PROBLEM
Skip every image and restate the data word for word.

TASK INPUT

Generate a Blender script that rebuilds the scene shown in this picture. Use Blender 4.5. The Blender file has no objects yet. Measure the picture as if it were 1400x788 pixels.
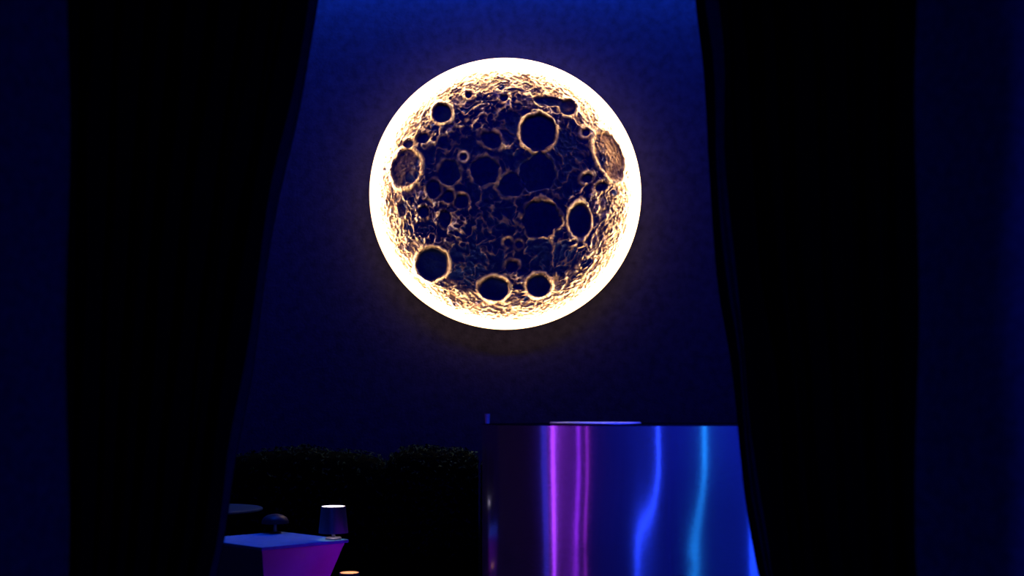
import bpy, bmesh, math, random
import numpy as np
from mathutils import Vector

C = bpy.context.scene.collection
R = math.radians

# ---------------------------------------------------------------- camera
H = 1.45
cd = bpy.data.cameras.new('camera')
cam = bpy.data.objects.new('camera', cd)
C.objects.link(cam)
cam.location = (0, 0, H)
cam.rotation_euler = (R(90), 0, 0)
cd.sensor_width = 36
cd.lens = 36 * 1500 / 1400
cd.shift_y = (568 - 394) / 1400
cd.dof.use_dof = True
cd.dof.focus_distance = 9.5
cd.dof.aperture_fstop = 3.0
cd.clip_start = 0.05
bpy.context.scene.camera = cam

# ---------------------------------------------------------------- world, lights, exposure
vs = bpy.context.scene.view_settings
vs.view_transform = 'Standard'
vs.look = 'None'
vs.exposure = 0.0
vs.gamma = 1.0
vs.use_curve_mapping = False

w = bpy.data.worlds.new('world')
bpy.context.scene.world = w
w.use_nodes = True
w.node_tree.nodes['Background'].inputs[0].default_value = (0.05, 0.05, 1, 1)
w.node_tree.nodes['Background'].inputs[1].default_value = 0.001


def aim(o, target):
    o.rotation_euler = (Vector(target) - Vector(o.location)).to_track_quat('-Z', 'Y').to_euler()


def area(name, loc, target, sx, sy, power, col, spread=180):
    l = bpy.data.lights.new(name, 'AREA')
    l.shape = 'RECTANGLE'
    l.size, l.size_y = sx, sy
    l.spread = R(spread)
    l.energy = power
    l.color = col
    o = bpy.data.objects.new(name, l)
    C.objects.link(o)
    o.location = loc
    aim(o, target)
    return o


def spot(name, loc, target, angle, power, col, size=0.05, blend=0.5):
    l = bpy.data.lights.new(name, 'SPOT')
    l.energy = power
    l.color = col
    l.spot_size = R(angle)
    l.spot_blend = blend
    l.shadow_soft_size = size
    o = bpy.data.objects.new(name, l)
    C.objects.link(o)
    o.location = loc
    aim(o, target)
    return o


BLUE = (0.03, 0.05, 1.0)
AZURE = (0.015, 0.16, 1.0)
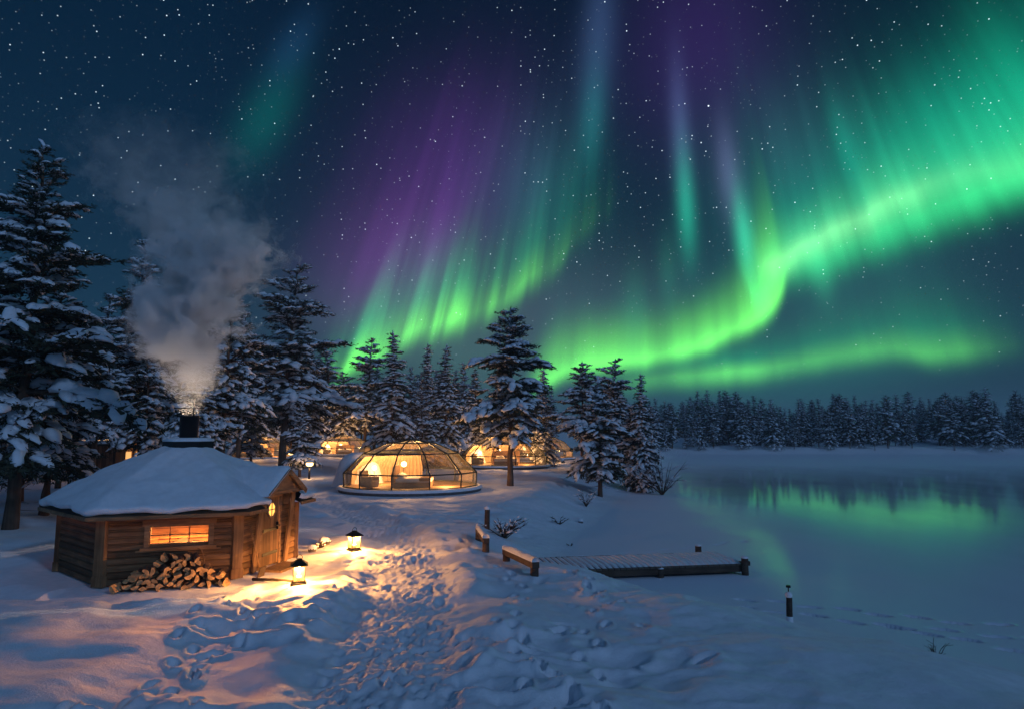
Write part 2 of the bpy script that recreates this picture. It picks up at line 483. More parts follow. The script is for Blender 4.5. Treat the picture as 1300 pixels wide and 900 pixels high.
SY = [-60, 0, 8, 11, 13, 14.3, 16.3, 18.4, 20, 24, 28, 37, 50, 60, 80, 95, 110, 128, 140]
SX = [40, 17, 11.5, 9.3, 7.4, 5.9, 4.3, 2.7, 1.9, 2.2, 3.2, 6.0, 10, 13.2, 19.0, 22.5, 26, 30, 60]
PATH = [(-1.25, 0), (-1.3, 5), (-1.45, 7.4), (-1.8, 11.2), (-2.2, 15), (-2.75, 18.2), (-4.4, 23), (-7.2, 28), (-10.2, 34), (-11, 45)]
def path_d(x, y, P=PATH):
    return np.abs(x - np.interp(y, [p[1] for p in P], [p[0] for p in P]))
def land(x, y):
    x = np.asarray(x, float); y = np.asarray(y, float)
    d = np.interp(y, SY, SX) - x
    d = np.maximum(d, y - (119 - 0.02 * x)); d = np.maximum(d, x - 170); d = d + 0.35 * vnoise(x * .45, y * .45, 5) + 0.9 * vnoise(x * .12, y * .12, 8)
    return d
def base_h(x, y):
    d = land(x, y)
    W = np.interp(y, [8, 14, 18, 24, 40], [5.5, 5, 3.2, 3.4, 5.5])
    z = -1.0 + sst(d, 0, W) * 1.0 - 0.3 * sst(-d, -0.1, 3)
    far = sst(y, 60, 160)
    ld_ = sst(d, 0, 3)
    z = z + ld_ * (0.11 * fbm(x * 0.16, y * 0.16, 3, 3) + far * 0.5 * fbm(x * 0.03, y * 0.03, 9, 2))
    z = z + sst(y - (119 - 0.02 * x), 6, 70) * 2.5 + sst(y, 200, 700) * 14
    # low knoll under the hut door side, drift bank right of the path
    return z
def ripple(x, y):
    """surface relief of the snow"""
    d = land(x, y); L = sst(d, -0.3, 1.5)
    pd = path_d(x, y); near = sst(y, 48, 26)
    onp = sst(pd, 1.25, 0.65) * sst(y, 46, 30)
    bank = np.exp(-((pd - 1.45) / 0.45) ** 2) * sst(y, 40, 25)
    # mask of churned snow
    ch = sst(fbm(x * .33, y * .33, 41, 2), -0.25, 0.35)
    churn = ch * np.interp(x, [-7.5, -5.0, -.3, 1.2, 4.5], [0.06, 1, .9, .45, 0.10]) * sst(y, 34, 20) * (0.35 + 0.65 * sst(y, 5.5, 7.5))
    smooth_left = sst(x, -4.4, -5.4) * sst(y, 12.6, 11.5)
    churn = churn * (1 - 0.9 * smooth_left)
    mound = sst(x, -4.3, -5.3) * sst(y, 12.9, 12.2) * sst(d, 0, 3)
    z = mound * .17 + 0.055 * fbm(x * 0.7, y * 0.9, 11, 3) * L
    wx, wy = x + .35 * vnoise(x * 1.1, y * 1.1, 2), y + .35 * vnoise(x * 1.1, y * 1.1, 4)
    b = fbm(wx * .95 - wy * .35, wy * 1.75 + wx * .2, 21, 3, 0.45)
    z = z + churn * (1 - onp) * L * (0.15 * (.8 - np.sqrt(b * b + .015) * 1.5) + 0.035 * vnoise(x * 2.9, y * 3.6, 33) + 0.008 * vnoise(x * 8, y * 8, 34))
    tr = fbm(x * 4.6, y * 4.6, 51, 3, 0.55)
    z = z + onp * (-0.08 - 0.034 * np.sqrt(tr * tr + .01) * 1.5 + 0.014 * vnoise(x * 6.5, y * 6.5, 8))
    z = z + (onp + churn * .5) * L * .010 * fbm(x * 13, y * 13, 71, 2) * sst(y, 22, 12)
    z = z + bank * (0.03 + 0.09 * fbm(x * 1.2, y * 1.2, 61, 2)) * L
    return z * 1.0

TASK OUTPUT
Generate a Blender script that rebuilds the scene shown in this picture. Use Blender 4.5. The Blender file has no objects yet. Measure the picture as if it were 1400x788 pixels.
import bpy, bmesh, math, random
import numpy as np
from mathutils import Vector

C = bpy.context.scene.collection
R = math.radians

# ---------------------------------------------------------------- camera
H = 1.45
cd = bpy.data.cameras.new('camera')
cam = bpy.data.objects.new('camera', cd)
C.objects.link(cam)
cam.location = (0, 0, H)
cam.rotation_euler = (R(90), 0, 0)
cd.sensor_width = 36
cd.lens = 36 * 1500 / 1400
cd.shift_y = (568 - 394) / 1400
cd.dof.use_dof = True
cd.dof.focus_distance = 9.5
cd.dof.aperture_fstop = 3.0
cd.clip_start = 0.05
bpy.context.scene.camera = cam

# ---------------------------------------------------------------- world, lights, exposure
vs = bpy.context.scene.view_settings
vs.view_transform = 'Standard'
vs.look = 'None'
vs.exposure = 0.0
vs.gamma = 1.0
vs.use_curve_mapping = False

w = bpy.data.worlds.new('world')
bpy.context.scene.world = w
w.use_nodes = True
w.node_tree.nodes['Background'].inputs[0].default_value = (0.05, 0.05, 1, 1)
w.node_tree.nodes['Background'].inputs[1].default_value = 0.001


def aim(o, target):
    o.rotation_euler = (Vector(target) - Vector(o.location)).to_track_quat('-Z', 'Y').to_euler()


def area(name, loc, target, sx, sy, power, col, spread=180):
    l = bpy.data.lights.new(name, 'AREA')
    l.shape = 'RECTANGLE'
    l.size, l.size_y = sx, sy
    l.spread = R(spread)
    l.energy = power
    l.color = col
    o = bpy.data.objects.new(name, l)
    C.objects.link(o)
    o.location = loc
    aim(o, target)
    return o


def spot(name, loc, target, angle, power, col, size=0.05, blend=0.5):
    l = bpy.data.lights.new(name, 'SPOT')
    l.energy = power
    l.color = col
    l.spot_size = R(angle)
    l.spot_blend = blend
    l.shadow_soft_size = size
    o = bpy.data.objects.new(name, l)
    C.objects.link(o)
    o.location = loc
    aim(o, target)
    return o


BLUE = (0.03, 0.05, 1.0)
AZURE = (0.015, 0.16, 1.0)
Write part 2 of the bpy script that recreates this picture. It picks up at line 483. More parts follow. The script is for Blender 4.5. Treat the picture as 1300 pixels wide and 900 pixels high.
SY = [-60, 0, 8, 11, 13, 14.3, 16.3, 18.4, 20, 24, 28, 37, 50, 60, 80, 95, 110, 128, 140]
SX = [40, 17, 11.5, 9.3, 7.4, 5.9, 4.3, 2.7, 1.9, 2.2, 3.2, 6.0, 10, 13.2, 19.0, 22.5, 26, 30, 60]
PATH = [(-1.25, 0), (-1.3, 5), (-1.45, 7.4), (-1.8, 11.2), (-2.2, 15), (-2.75, 18.2), (-4.4, 23), (-7.2, 28), (-10.2, 34), (-11, 45)]
def path_d(x, y, P=PATH):
    return np.abs(x - np.interp(y, [p[1] for p in P], [p[0] for p in P]))
def land(x, y):
    x = np.asarray(x, float); y = np.asarray(y, float)
    d = np.interp(y, SY, SX) - x
    d = np.maximum(d, y - (119 - 0.02 * x)); d = np.maximum(d, x - 170); d = d + 0.35 * vnoise(x * .45, y * .45, 5) + 0.9 * vnoise(x * .12, y * .12, 8)
    return d
def base_h(x, y):
    d = land(x, y)
    W = np.interp(y, [8, 14, 18, 24, 40], [5.5, 5, 3.2, 3.4, 5.5])
    z = -1.0 + sst(d, 0, W) * 1.0 - 0.3 * sst(-d, -0.1, 3)
    far = sst(y, 60, 160)
    ld_ = sst(d, 0, 3)
    z = z + ld_ * (0.11 * fbm(x * 0.16, y * 0.16, 3, 3) + far * 0.5 * fbm(x * 0.03, y * 0.03, 9, 2))
    z = z + sst(y - (119 - 0.02 * x), 6, 70) * 2.5 + sst(y, 200, 700) * 14
    # low knoll under the hut door side, drift bank right of the path
    return z
def ripple(x, y):
    """surface relief of the snow"""
    d = land(x, y); L = sst(d, -0.3, 1.5)
    pd = path_d(x, y); near = sst(y, 48, 26)
    onp = sst(pd, 1.25, 0.65) * sst(y, 46, 30)
    bank = np.exp(-((pd - 1.45) / 0.45) ** 2) * sst(y, 40, 25)
    # mask of churned snow
    ch = sst(fbm(x * .33, y * .33, 41, 2), -0.25, 0.35)
    churn = ch * np.interp(x, [-7.5, -5.0, -.3, 1.2, 4.5], [0.06, 1, .9, .45, 0.10]) * sst(y, 34, 20) * (0.35 + 0.65 * sst(y, 5.5, 7.5))
    smooth_left = sst(x, -4.4, -5.4) * sst(y, 12.6, 11.5)
    churn = churn * (1 - 0.9 * smooth_left)
    mound = sst(x, -4.3, -5.3) * sst(y, 12.9, 12.2) * sst(d, 0, 3)
    z = mound * .17 + 0.055 * fbm(x * 0.7, y * 0.9, 11, 3) * L
    wx, wy = x + .35 * vnoise(x * 1.1, y * 1.1, 2), y + .35 * vnoise(x * 1.1, y * 1.1, 4)
    b = fbm(wx * .95 - wy * .35, wy * 1.75 + wx * .2, 21, 3, 0.45)
    z = z + churn * (1 - onp) * L * (0.15 * (.8 - np.sqrt(b * b + .015) * 1.5) + 0.035 * vnoise(x * 2.9, y * 3.6, 33) + 0.008 * vnoise(x * 8, y * 8, 34))
    tr = fbm(x * 4.6, y * 4.6, 51, 3, 0.55)
    z = z + onp * (-0.08 - 0.034 * np.sqrt(tr * tr + .01) * 1.5 + 0.014 * vnoise(x * 6.5, y * 6.5, 8))
    z = z + (onp + churn * .5) * L * .010 * fbm(x * 13, y * 13, 71, 2) * sst(y, 22, 12)
    z = z + bank * (0.03 + 0.09 * fbm(x * 1.2, y * 1.2, 61, 2)) * L
    return z * 1.0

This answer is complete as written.